What Are Asian Pears?

(Source: Baconygardenweb)

Like apple, nectarine, and peach trees, Asian pears are members of the rose or Rosaceae family. They are also sometimes called P. serotina.

To set fruit, these deciduous trees require around 300-500 chill hours at temperatures lower than 45°F each winter, which isn’t too hard to achieve even in the warmer climates of Zone 8 or 9.

They blossom with fragrant white petals in the springtime and, depending on the cultivar and growing conditions, produce fruit four to seven months later. Asian pear trees can take between three to five years to begin producing fruit after propagation.

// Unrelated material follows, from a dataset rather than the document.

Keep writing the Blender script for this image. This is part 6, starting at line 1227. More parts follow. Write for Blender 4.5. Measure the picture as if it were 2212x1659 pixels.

Like apples, each fruit contains five seeds. Unlike European pears (P. communis), Asian varieties don’t turn soft and mushy when ripe. They ripen on the tree and maintain a crisp, juicy texture.

Asian pears are either round with greenish-yellow skin, round with bronze skin, or pear-shaped with green or brown skin, depending on the cultivar you are growing.

But they all have that delicious and enduring crunch that Bartletts can only dream of and that some of us prefer over the texture of a European pear.

Despite some cultivars producing fruit reminiscent of an apple, the Asian pear is not a hybrid with this fruit. Botanically, it is a true pear. I love it because I prefer firm and crisp varieties of this fruit, and if that’s your preference, you will too.

For best results, you will need to plant two varieties that bloom at the same time for pollination. Some cultivars, such as ‘Shinseiki,’ ‘20th Century,’ and ‘Tennosui,’ are self-pollinating.

Most other varieties require cross-pollination. Even in the case of self-pollinating cultivars, cross-pollination leads to much bigger harvests.

Pairings that work well together for pollination purposes are:

  • Early-blooming ‘Shinseiki’ and ‘Yoinashi’
  • Mid-blooming ‘Ichiban Nashi’ and ‘Shinsui’
  • Late-blooming ‘Chojuro’ and ‘Hosui’

Asian pears can also cross-pollinate with European pears. Asian variety ‘20th Century,’ for example, blooms at about the same time as ‘Bartlett,’ and ‘Chojuro’ blooms with ‘Anjou.’

Planting a P. pyrifolia alongside a European variety can also encourage more honeybees flock to both trees, as they’re typically more attracted to European varieties.